After several glasses of wine and a couple canapés I felt a little more steady on my feet, in the social way so to speak and ready to say hello to Prince Charles. Prince Charles was done up in a nice toffee coloured, double breasted Duke of Windsor suit and seem quietly assured as he shook hands through a steady press of male admirers on the other side of the room.

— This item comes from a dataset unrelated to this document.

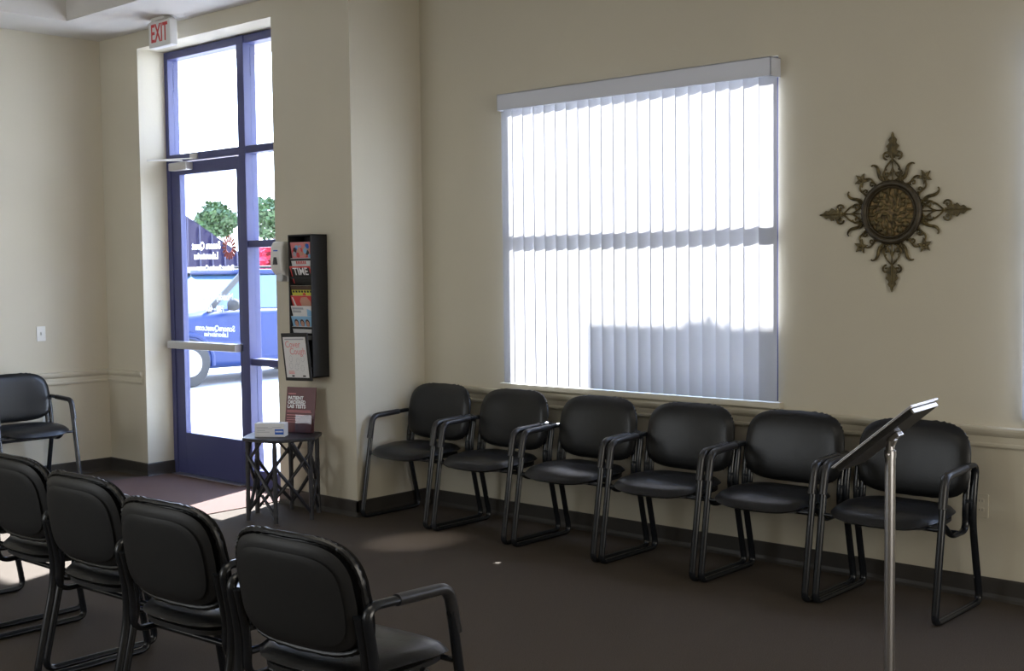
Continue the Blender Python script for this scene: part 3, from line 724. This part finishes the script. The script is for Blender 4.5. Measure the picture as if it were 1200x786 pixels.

Waiting in the queue I employed the same strategy as with Princess Diana and in an instant Charles’ eyes caught mine and out came the hand. I noticed he had a firm grip and he sized me up instantly. Caught my funny short hair, bad suite and John Lennon glasses. “So, tell me, what do you do?” he asked. I smiled broadly at the prince. “I’m an artist sir.” Prince Charles relaxed visibly at my reply. “Oh Really!” he replied. “Tell me are you one of those artist who it comes easily to, or do you have to work at it?” It was really such a charming and thoughtful question. “No Sir, I have to work at it, I replied.” Prince Charles smiled again, shook my had once more and very pleasantly closed off our conversation with, “Yes indeed, It’s the same with me, good luck.”

I don’t really remember much about the rest of the reception. Perhaps it was the wine. In due course a gentleman announced the Prince and Princess of Wales had left the room. This was our signal to clear out and out we went. I remember the strange sensation of walking out into the shabby real world of Barrington Street again. I paused under the portico, lit a cigarette and went on my way through the drizzle back to Hollis Street.